Optical properties of Cu2ZnSn(SxSe1-x)4 by first-principles calculations

TL;DR

This study uses first-principles calculations to analyze the structural, electronic, and optical properties of Cu2ZnSn(SxSe1-x)4 semiconductors, highlighting the importance of Brillouin zone sampling and the effectiveness of hybrid functionals.

Contribution

It introduces a k·p based interpolation scheme to compare hybrid functional results with GGA and meta-GGA calculations for optical properties.

Findings

Dielectric constants and band-gaps vary linearly with S concentration.

Hybrid functionals best match experimental dielectric functions.

Dense Brillouin zone sampling is crucial for accurate optical property calculations.

Abstract

Structural, electronic and optical properties of Cu2ZnSn(SxSe1-x)4 semiconductors are studied theoretically for different concentration of S and Se anions. The optical properties are calculated at three levels of theory, in the generalized gradient approximation (GGA), meta-GGA, and with a hybrid functional.
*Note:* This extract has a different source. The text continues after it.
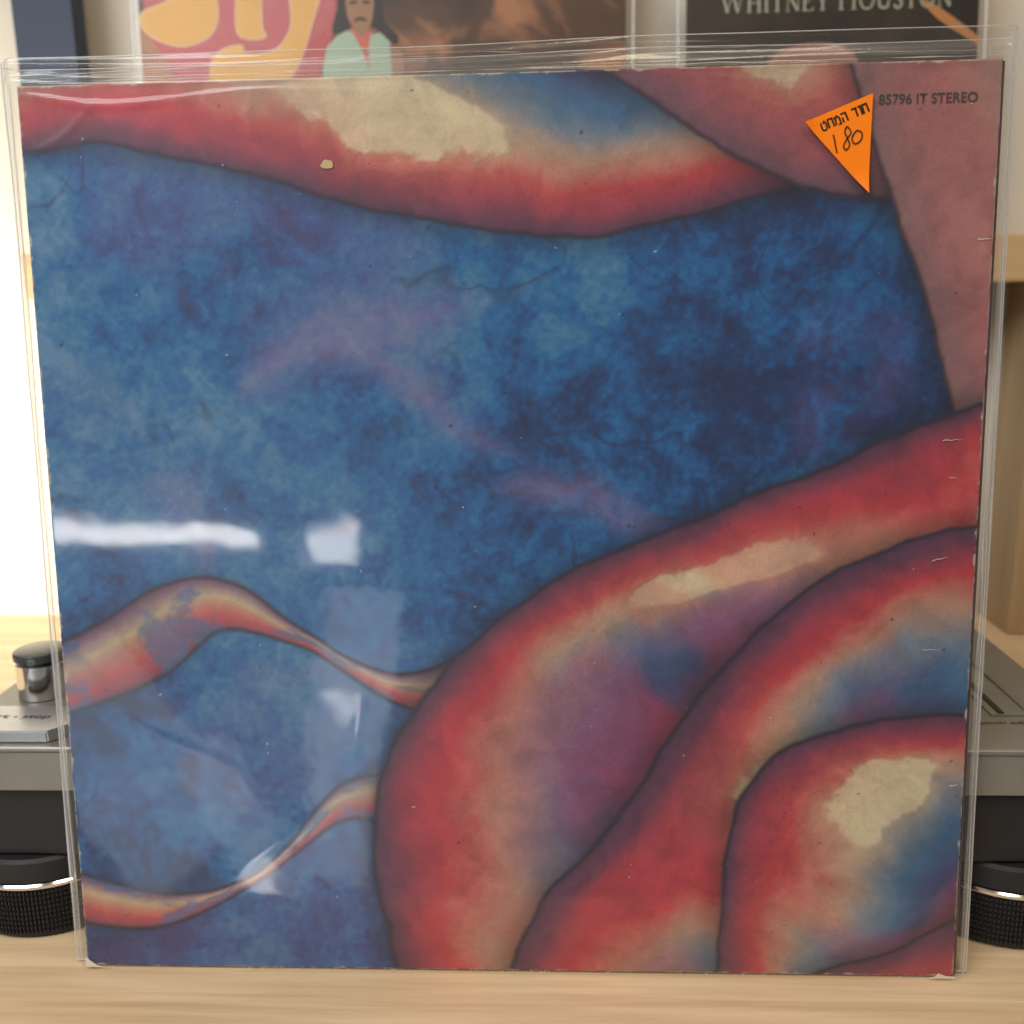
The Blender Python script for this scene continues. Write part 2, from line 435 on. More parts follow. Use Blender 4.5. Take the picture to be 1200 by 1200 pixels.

The GGA and meta-GGA calculations are corrected with an on-site Coulomb Ud term. Lattice constants, dielectric constants, and band-gaps are found to vary almost linearly with the concentration of S. We also show that a dense sampling of the Brillouin zone is required to accurately account for the shape of the dielectric function, which is hard to attain with hybrid functionals. This issue is resolved with a recently developed k dot p based interpolation scheme, which allows us to compare results of the hybrid functional calculations on an equal footing with the GGA and meta-GGA results. We find that the hybrid functionals provide the overall best agreement with the experimental dielectric function.